BS or not, you can't make a child do what he or she doesn't want to do, or else it becomes about you. At some point, the kid has to have internal motivation, and it could just be by understanding the consequences of not doing it. If it is a showcase, then there is no reason to dress and support it. There is not contest going on, just personal exposure. Perhaps going and watching it will give her an appreciation of it. Most showcases have less coaches than advertised but maybe this one is the gem not to be missed next year.
If some outside negative influence is creeping in, it is, however the responsibility of the parent, coach or other adult authority, within reason, to put a stop to it immediately, with some repercussions for the kid
There are embedded lessons in this post which are spot on.
Some parents "parent" by telling their child what to do and expecting (making) her to adhere to it. Others parent by guiding, teaching, and carefully watching their child. Encourage their child to make her own decisions. And step in when their decisions are obviously wrong, or harmful.
As a single Dad, and being her primary caregiver, I constantly evaluated whether her decisions were "wrong" or just "different". Almost always they were just "different" for she is a female and not a male like Dad. Her decisions usually will be different.
Many dads can be the disciplinarian. The Mom and DD have this connection. But taking the time to try to understand DD's mind is the key and an activity most dads do not engage.

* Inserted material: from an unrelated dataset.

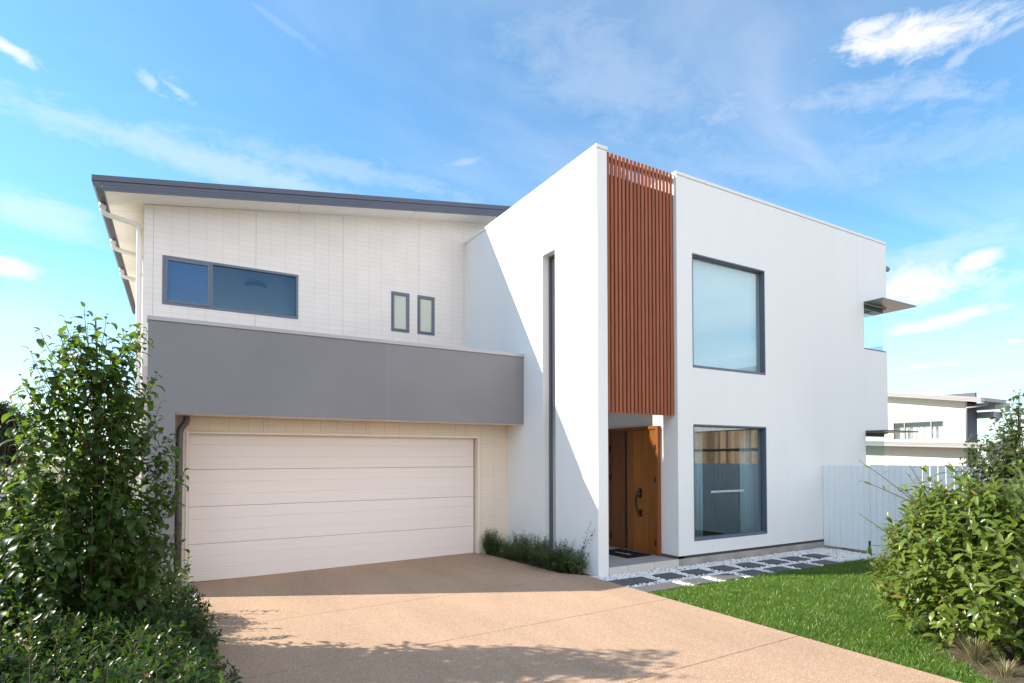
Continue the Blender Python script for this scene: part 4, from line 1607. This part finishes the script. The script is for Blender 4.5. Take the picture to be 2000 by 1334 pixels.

So the OP's DD is not ready to "strike out" on her own. Perhaps Dad has been dictating her life, and she is afraid of charging ahead by herself. Dad should give her space, then have a heart to heart conversation when the drama is less. tell her he supports her decisions, it is OK to take a break, and help her transition to being in charge of her own life. Versus just doing what dad wants. Explain to her the benefits softball can bring, but ONLY if DD wants it herself.
Before you know it, DD will be a grown woman, and Dad will not be able to dictate much of anything. The sooner a dad makes this transition for a young lady to adult, the deeper and better his relationship to DD will be.
A perfect example of this that dad's may understand and some may fear. If a DD is brought up to only do what Dad says. Guess what, she will look for that in her future mate/husband. On the surface some may think this is fine. But I have sat and watched many a DD with a dictator dad become "hooked up" in high school sooner. They want a boy to tell her what to do. Versus my DD who is in charge of her life. Understands what the boys are after, and knows she is not ready. And has been taught by her dad that her opinion matters and has the strength of character to tell the boys you are only getting close enough to DD on "her" terms.
I know this seems like outer space stuff to some Dads, especially the coaching Dads.